What is needed – Copy out the whole listing exactly as written, leaving the pictures behind.
** BEGIN **
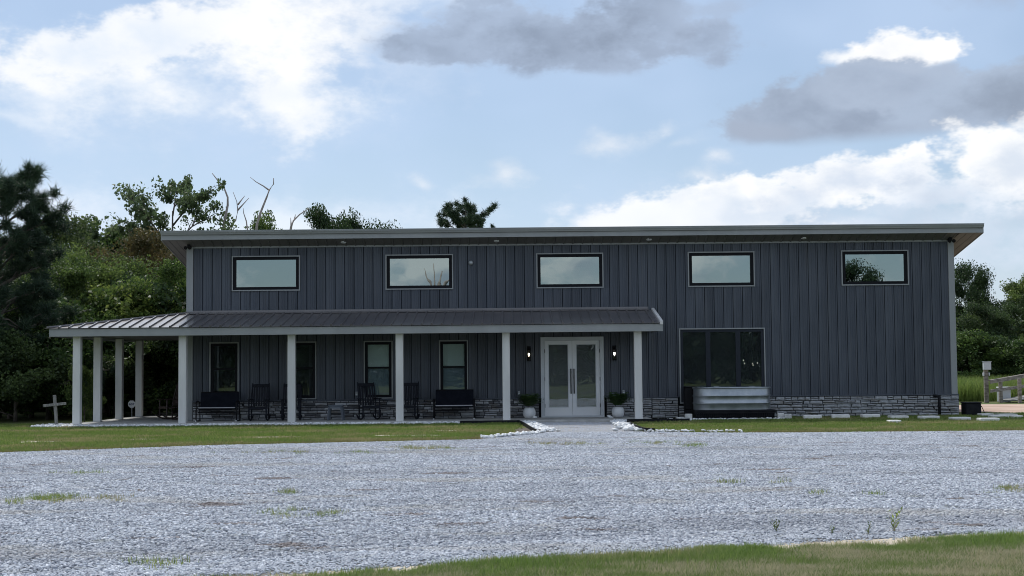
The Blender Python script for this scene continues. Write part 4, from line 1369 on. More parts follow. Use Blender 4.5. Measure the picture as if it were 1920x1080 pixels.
b1 = bench(); b1.location = (-9.28, 45.45, SZ); tag(b1, 'black two seat bench under the dark leftmost porch window', 'bench', 'benches on the porch')
b2 = copy_tree(b1); b2.location = (-1.85, 45.45, SZ); tag(b2, 'black two seat bench under the shaded window left of the white doors', 'bench', 'benches on the porch')
t = empty('side_table', (-5.56, 45.35, SZ), label='small grey plastic side table between the rocking chairs', cat='table')
m = MB(); m.box(-.24, .24, -.22, .22, .44, .475, b=.012); m.build('table_top', M['plastic_grey'], t)
m = MB(); m.box(-.20, .20, -.20, -.17, .37, .44); m.box(-.20, .20, .17, .20, .37, .44); m.build('apron', M['plastic_grey'], t)
for sx in (-1, 1):
    for sy in (-1, 1):
        m = MB(); m.tube([(sx * .185, sy * .185, .42), (sx * .235, sy * .215, 0)], [.04, .026], 4); m.build('leg', M['plastic_grey'], t)


def frond_mesh(name, n, seed):
    r = random.Random(seed); vs, fs = [], []
    for i in range(n):
        a = r.uniform(0, 6.28); L_ = r.uniform(.34, .60); up = r.uniform(.5, 2.0)
        p = Vector((0.05 * math.cos(a), 0.05 * math.sin(a), .36)); d = Vector((math.cos(a), math.sin(a), up * 1.5)).normalized()
        side = Vector((-math.sin(a), math.cos(a), 0)); pts = [p.copy()]
        for k_ in range(7):
            p = p + d * L_ / 7; d = (d + Vector((0, 0, -.15))).normalized(); pts.append(p.copy())
        for k_ in range(1, 7):
            w_ = .10 * math.sin(math.pi * k_ / 7.5) + .025
            for s_ in (-1, 1):
                c = pts[k_]; t_ = (pts[k_ + 1] - pts[k_ - 1]).normalized()
                o_ = len(vs)
                vs += [c - t_ * .014, c + side * s_ * w_ + t_ * .03 + Vector((0, 0, -.015)), c + t_ * .022]
                fs.append((o_, o_ + 1, o_ + 2))
    me = bpy.data.meshes.new(name); me.from_pydata([tuple(v) for v in vs], [], fs); me.materials.append(M['fern']); return me


for x_, seed, lab in ((0.51, 3, 'round white pot with a fern left of the white doors'), (3.30, 8, 'round white pot with a fern right of the white doors')):
    t = empty('planter', (x_, 45.45, SZ), label=lab, cat='planter', group='potted ferns beside the doors')
    m = MB(); m.lathe([(.10, 0), (.15, .02), (.19, .10), (.20, .18), (.185, .26), (.15, .325), (.135, .34), (.12, .335), (.12, .30)], 28); m.build('pot', M['pot'], t, True)
    o = bpy.data.objects.new('fern', frond_mesh('fern', 170, seed)); link(o, t)
    m = MB(); m.lathe([(.118, .30), (.10, .318), (.0, .325)], 16); m.build('soil', M['bark'], t)


def rock(name, x_, y_, z_, r_, mat=M['white_rock'], flat=.6):
    v, f = stones(np.zeros(1), np.zeros(1), np.zeros(1), np.ones(1), flat)
    o = bpy.data.objects.new(name, np_mesh(name, v * r_, f, mat)); o.location = (x_, y_, z_); return link(o)


for x_, lab in ((.68, 'white rock beside the left planter'), (3.02, 'white rock beside the right planter')):
    o = rock('white_rock', x_, 45.15, SZ + .045, .10); tag(o, lab, 'rock')

# ------------------------------------------------------------------ stock tank on its base
TX, TY = 6.85, 45.25
t = empty('stock_tank', (TX, TY, 0.315), label='galvanised oval stock tank pool on a black base before the picture window', cat='tank')


def stadium(hx, hy, z, n=40):
    out = []
    for i in range(n):
        a = 2 * math.pi * i / n
        cx = hx - hy
        x_ = hy * math.cos(a) + (cx if math.cos(a) > 1e-9 else -cx if math.cos(a) < -1e-9 else 0)
        out.append((x_, hy * math.sin(a), z))
    return out


def loft(m, rings):
    n = len(rings[0]); vs = [p for r_ in rings for p in r_]
    fs = [(i * n + j, i * n + (j + 1) % n, (i + 1) * n + (j + 1) % n, (i + 1) * n + j) for i in range(len(rings) - 1) for j in range(n)]
    m.add(vs, fs); return m


prof = [(0, .0), (0, .16), (.008, .175), (.022, .20), (.008, .225), (0, .24), (0, .39), (.008, .405), (.022, .43), (.008, .455), (0, .47), (0, .66)]
m = MB(); loft(m, [stadium(1.20 + d, .56 + d, z, 56) for d, z in prof])
m.add(stadium(1.20, .56, 0.001, 56), [tuple(range(56))])
m.build('tank_wall', M['galv'], t, True)
m = MB(); loft(m, [stadium(1.185 + dx, .545 + dx, z, 56) for dx, z in ((.0, .655), (.035, .65), (.05, .672), (.035, .695), (0, .69), (-.012, .67), (-.012, .10))]); m.build('rim', M['galv'], t, True)
m = MB(); m.add(stadium(1.17, .53, .56, 56), [tuple(range(56))]); m.build('water', material('tank water', (.03, .05, .05), 0.03), t)
for px in (-0.55, .55):
    m = MB(); m.tube([(px - .09, -.545, .69), (px - .07, -.545, .715), (px + .07, -.545, .715), (px + .09, -.545, .69)], .01, 6); m.build('handle', M['galv'], t)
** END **
Task answer –
The Blender Python script for this scene continues. Write part 4, from line 1369 on. More parts follow. Use Blender 4.5. Measure the picture as if it were 1920x1080 pixels.
b1 = bench(); b1.location = (-9.28, 45.45, SZ); tag(b1, 'black two seat bench under the dark leftmost porch window', 'bench', 'benches on the porch')
b2 = copy_tree(b1); b2.location = (-1.85, 45.45, SZ); tag(b2, 'black two seat bench under the shaded window left of the white doors', 'bench', 'benches on the porch')
t = empty('side_table', (-5.56, 45.35, SZ), label='small grey plastic side table between the rocking chairs', cat='table')
m = MB(); m.box(-.24, .24, -.22, .22, .44, .475, b=.012); m.build('table_top', M['plastic_grey'], t)
m = MB(); m.box(-.20, .20, -.20, -.17, .37, .44); m.box(-.20, .20, .17, .20, .37, .44); m.build('apron', M['plastic_grey'], t)
for sx in (-1, 1):
    for sy in (-1, 1):
        m = MB(); m.tube([(sx * .185, sy * .185, .42), (sx * .235, sy * .215, 0)], [.04, .026], 4); m.build('leg', M['plastic_grey'], t)


def frond_mesh(name, n, seed):
    r = random.Random(seed); vs, fs = [], []
    for i in range(n):
        a = r.uniform(0, 6.28); L_ = r.uniform(.34, .60); up = r.uniform(.5, 2.0)
        p = Vector((0.05 * math.cos(a), 0.05 * math.sin(a), .36)); d = Vector((math.cos(a), math.sin(a), up * 1.5)).normalized()
        side = Vector((-math.sin(a), math.cos(a), 0)); pts = [p.copy()]
        for k_ in range(7):
            p = p + d * L_ / 7; d = (d + Vector((0, 0, -.15))).normalized(); pts.append(p.copy())
        for k_ in range(1, 7):
            w_ = .10 * math.sin(math.pi * k_ / 7.5) + .025
            for s_ in (-1, 1):
                c = pts[k_]; t_ = (pts[k_ + 1] - pts[k_ - 1]).normalized()
                o_ = len(vs)
                vs += [c - t_ * .014, c + side * s_ * w_ + t_ * .03 + Vector((0, 0, -.015)), c + t_ * .022]
                fs.append((o_, o_ + 1, o_ + 2))
    me = bpy.data.meshes.new(name); me.from_pydata([tuple(v) for v in vs], [], fs); me.materials.append(M['fern']); return me


for x_, seed, lab in ((0.51, 3, 'round white pot with a fern left of the white doors'), (3.30, 8, 'round white pot with a fern right of the white doors')):
    t = empty('planter', (x_, 45.45, SZ), label=lab, cat='planter', group='potted ferns beside the doors')
    m = MB(); m.lathe([(.10, 0), (.15, .02), (.19, .10), (.20, .18), (.185, .26), (.15, .325), (.135, .34), (.12, .335), (.12, .30)], 28); m.build('pot', M['pot'], t, True)
    o = bpy.data.objects.new('fern', frond_mesh('fern', 170, seed)); link(o, t)
    m = MB(); m.lathe([(.118, .30), (.10, .318), (.0, .325)], 16); m.build('soil', M['bark'], t)


def rock(name, x_, y_, z_, r_, mat=M['white_rock'], flat=.6):
    v, f = stones(np.zeros(1), np.zeros(1), np.zeros(1), np.ones(1), flat)
    o = bpy.data.objects.new(name, np_mesh(name, v * r_, f, mat)); o.location = (x_, y_, z_); return link(o)


for x_, lab in ((.68, 'white rock beside the left planter'), (3.02, 'white rock beside the right planter')):
    o = rock('white_rock', x_, 45.15, SZ + .045, .10); tag(o, lab, 'rock')

# ------------------------------------------------------------------ stock tank on its base
TX, TY = 6.85, 45.25
t = empty('stock_tank', (TX, TY, 0.315), label='galvanised oval stock tank pool on a black base before the picture window', cat='tank')


def stadium(hx, hy, z, n=40):
    out = []
    for i in range(n):
        a = 2 * math.pi * i / n
        cx = hx - hy
        x_ = hy * math.cos(a) + (cx if math.cos(a) > 1e-9 else -cx if math.cos(a) < -1e-9 else 0)
        out.append((x_, hy * math.sin(a), z))
    return out


def loft(m, rings):
    n = len(rings[0]); vs = [p for r_ in rings for p in r_]
    fs = [(i * n + j, i * n + (j + 1) % n, (i + 1) * n + (j + 1) % n, (i + 1) * n + j) for i in range(len(rings) - 1) for j in range(n)]
    m.add(vs, fs); return m


prof = [(0, .0), (0, .16), (.008, .175), (.022, .20), (.008, .225), (0, .24), (0, .39), (.008, .405), (.022, .43), (.008, .455), (0, .47), (0, .66)]
m = MB(); loft(m, [stadium(1.20 + d, .56 + d, z, 56) for d, z in prof])
m.add(stadium(1.20, .56, 0.001, 56), [tuple(range(56))])
m.build('tank_wall', M['galv'], t, True)
m = MB(); loft(m, [stadium(1.185 + dx, .545 + dx, z, 56) for dx, z in ((.0, .655), (.035, .65), (.05, .672), (.035, .695), (0, .69), (-.012, .67), (-.012, .10))]); m.build('rim', M['galv'], t, True)
m = MB(); m.add(stadium(1.17, .53, .56, 56), [tuple(range(56))]); m.build('water', material('tank water', (.03, .05, .05), 0.03), t)
for px in (-0.55, .55):
    m = MB(); m.tube([(px - .09, -.545, .69), (px - .07, -.545, .715), (px + .07, -.545, .715), (px + .09, -.545, .69)], .01, 6); m.build('handle', M['galv'], t)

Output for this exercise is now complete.